Ballmer's plans to step down within 12 months sent shares up as much as 8.7 percent, the highest intraday price since 2009, before settling back down at 7 percent.

Pitchfork wielding investors applauded the move banking that the retirement of 57-year-old Ballmer will hasten the company's shift away from personal computers and toward mobile devices.

"It's time for Microsoft to stop doing business as usual," Jim Bethmann, head of the technology practice at recruiters Caldwell Partners International in Dallas. He said Microsoft needs a bold new leader that will help the company lead the technology world instead of follow it.
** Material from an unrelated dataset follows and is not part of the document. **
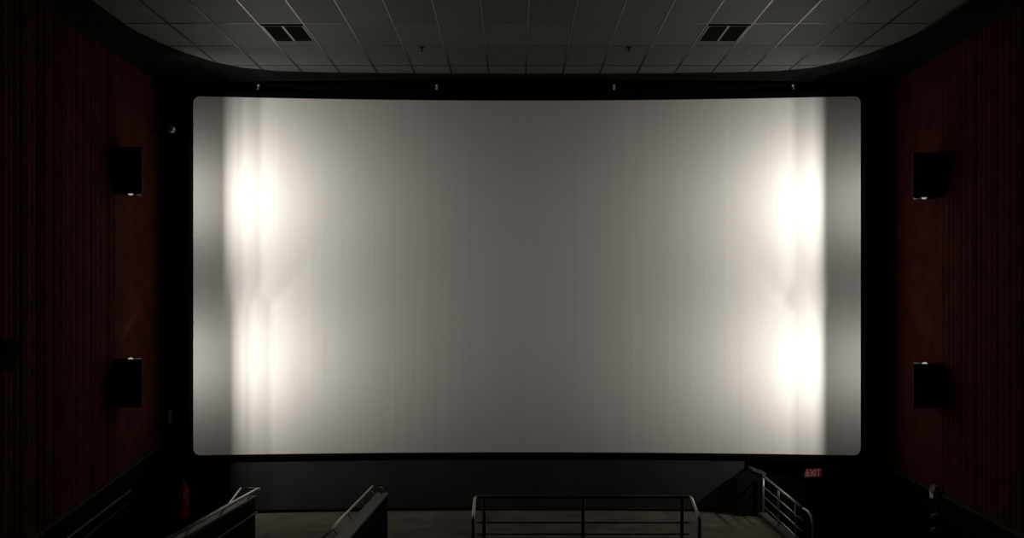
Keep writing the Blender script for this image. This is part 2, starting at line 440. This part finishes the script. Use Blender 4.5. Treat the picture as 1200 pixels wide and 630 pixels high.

"Microsoft needs to shake things up," Michael Obuchowski, a portfolio manager at North Shore Asset Management. "I'm not sure he could bring much more to the company. It was time to for him to step aside and Microsoft to get some new blood."

Obuchowski said Ballmer excelled at running a tight ship, helping transform the company from a "bumbling behemoth" to a streamlined company that could ship software on time. But what he excelled in when it came to business acumens, he lacked in vision that would have allowed the company to stay ahead of the trends, he said.

Ballmer saw the writing on the wall in the wake of the iPad, but he reacted too late, Obuchowski said. "The joke is every fourth time Microsoft got it right," Obuchowski said. "Wall Street doesn't like those odds."

Reacting to the market as opposed to leading was Ballmer's downfall. Azure and the move to the cloud with Office 365, Obuchowski said, were all reactive market moves.

Ballmer was the right guy at the right time, said Matthews. "Any business person in their right mind would love to have Ballmer's legacy. You might make fun of him now because Microsoft has missed a lot of boats. But, Steve [Ballmer] helped Bill Gates build a hell of a business."

A new CEO should finish guiding Microsoft down a similar path starting with Windows 8, analysts said. But, Matthews warns that Redmond needs to take a more Apple-like approach to moving forward.

"Microsoft never wanted to cannibalize itself. Everything was a compromise on how do we promote Windows," Matthews said, and Microsoft focused instead on a "half-baked tablet and half-baked phone."

"Steve Jobs was the real genius. When Apple came out with the iPhone, he knew it would cannibalize the iPod. But, Jobs knew that was the future and moved in that the direction," Matthews said.

Analysts CRN talked with said Microsoft should bring in fresh talent from outside the company saying it will show a will to change. Analysts short list of Ballmer replacements include Google's Nikesh Arora, Apple's Eddy Cue, Oracle's Mark Hurd and former Compaq CEO Michael Capellas.

All said, Friday wasn't such a bad day for lame-duck Ballmer. Using back-of-the-envelope math, with Ballmer holding about 4 percent of Microsoft's shares, his stake in the company is up by almost $1 billion.